My confusion is similar to the post "Roth Optimization not as good a manual result". However, the problem has not healed itself. I have attached a spreadsheet with the pertinent columns. You can see the Roth Conversion amounts jump around. For some strange reason, PRC recommends large conversions in the last two years of my wife's expected life term. What if she dies earlier?
We are both retired. My wife is not currently subject to RMD. No annuities or windfalls. Just social security and investment income. I read Stuart Matthews comment in the post "Roth Optimization not as good a manual result" that PRC optimizes on several factors. The PRC team has put a lot of thought into the logic. Why should I trust the Roth Optimizer?
I found that manual roth conversions provide similar end-of-life portfolio values -- as noted in the earlier post.
[personal info attached removed by site admin]
@pr73734r Hi, I moved this from the PRC Excel Gold/Bronze section to the Pralana Online section. Also, I am deleted the attachment containing your personal information that otherwise all subscribers can see (some may have already seen it).
You may find it more convenient to use the Pralana Online Feedback feature to ask questions like this that pertain to your personal information. The site admins can access your plan projections, so there is no need to extract and post spreadsheets....easier for you.

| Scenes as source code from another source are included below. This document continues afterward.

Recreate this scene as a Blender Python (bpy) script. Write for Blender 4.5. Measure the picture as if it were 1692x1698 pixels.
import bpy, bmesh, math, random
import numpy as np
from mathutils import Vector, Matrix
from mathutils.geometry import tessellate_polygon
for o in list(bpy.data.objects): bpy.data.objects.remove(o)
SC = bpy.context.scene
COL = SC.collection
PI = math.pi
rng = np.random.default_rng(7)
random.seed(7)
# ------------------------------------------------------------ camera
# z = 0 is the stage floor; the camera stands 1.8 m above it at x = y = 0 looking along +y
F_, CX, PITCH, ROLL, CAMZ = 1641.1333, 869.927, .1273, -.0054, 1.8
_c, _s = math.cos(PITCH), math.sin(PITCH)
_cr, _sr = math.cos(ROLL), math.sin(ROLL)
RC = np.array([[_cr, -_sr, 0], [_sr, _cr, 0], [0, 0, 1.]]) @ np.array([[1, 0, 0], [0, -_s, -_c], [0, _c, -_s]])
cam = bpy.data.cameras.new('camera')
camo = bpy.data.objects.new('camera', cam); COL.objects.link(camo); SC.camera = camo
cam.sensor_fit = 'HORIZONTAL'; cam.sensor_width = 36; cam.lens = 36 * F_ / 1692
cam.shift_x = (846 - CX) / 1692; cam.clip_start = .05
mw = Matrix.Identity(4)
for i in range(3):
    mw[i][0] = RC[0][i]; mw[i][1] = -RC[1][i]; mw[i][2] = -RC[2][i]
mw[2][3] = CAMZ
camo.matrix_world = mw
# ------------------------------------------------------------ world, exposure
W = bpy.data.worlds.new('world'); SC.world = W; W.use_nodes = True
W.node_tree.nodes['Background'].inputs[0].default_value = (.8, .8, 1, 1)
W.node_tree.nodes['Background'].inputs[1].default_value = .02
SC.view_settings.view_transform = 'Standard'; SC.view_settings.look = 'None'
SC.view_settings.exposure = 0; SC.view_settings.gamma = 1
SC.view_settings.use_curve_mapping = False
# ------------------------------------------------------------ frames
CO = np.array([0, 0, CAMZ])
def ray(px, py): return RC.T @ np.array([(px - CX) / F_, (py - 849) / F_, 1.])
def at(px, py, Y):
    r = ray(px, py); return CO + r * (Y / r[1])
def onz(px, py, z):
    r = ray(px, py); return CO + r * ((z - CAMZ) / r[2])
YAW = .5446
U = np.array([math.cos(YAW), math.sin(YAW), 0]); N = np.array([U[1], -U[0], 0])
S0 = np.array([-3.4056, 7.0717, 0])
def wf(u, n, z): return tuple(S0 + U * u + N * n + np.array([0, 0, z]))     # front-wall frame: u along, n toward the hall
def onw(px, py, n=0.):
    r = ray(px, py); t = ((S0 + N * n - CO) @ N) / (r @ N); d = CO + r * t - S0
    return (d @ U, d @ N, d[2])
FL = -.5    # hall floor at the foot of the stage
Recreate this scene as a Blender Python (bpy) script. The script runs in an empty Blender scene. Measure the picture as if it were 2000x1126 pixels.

The R/C optimizer algorithm is explained in the user manual. In short, it tries hundreds of permutations of ordinary income bracket limits over your conversion years. For each permutation, it does a full scenario recalculation and saves the final effective savings. When done, the 'best' solution is the one with the highest final savings.
See also More > Resources > FAQ: Does "Optimize Roth Conversions" evaluate all permutations of the ordinary tax brackets during the conversion years? Can it also optimize for other inputs such as account priority and maximum LTCG tax brackets, etc?
Re: "What if she dies earlier?" You specify her life expectancy and many other inputs, like inflation rates, asset/account rates of return, etc. Pralana makes projections based on your inputs. You can certainly test alternative scenarios by copying scenario 1 to scenario 2, reduce her life expectancy and see the impact on your the final effective savings.
Thanks for removing the file. Will use feedback, as I have in the past.
In short, your response is "Que sera, sera". Methinks the PRC Roth optimizer needs a rethink.
- Life expectancy is just that. A wild guess. PRC uses it as a cliff. PRC should assign probabilities around the specified life expectance. PRC uses the Monte Carlo approach to investment returns. Life is just another gamble.
- Suggest PRC uses one or more goals for roth conversion, such as, "Convert 80% of IRA to Roth", "Maximize Roth account".
Is the PRC approach to roth "Take action on the first year, come back a year later and run the optimizer again"? i.e., don't look at the series of values as a defined path. Act now. Calculate again in a year.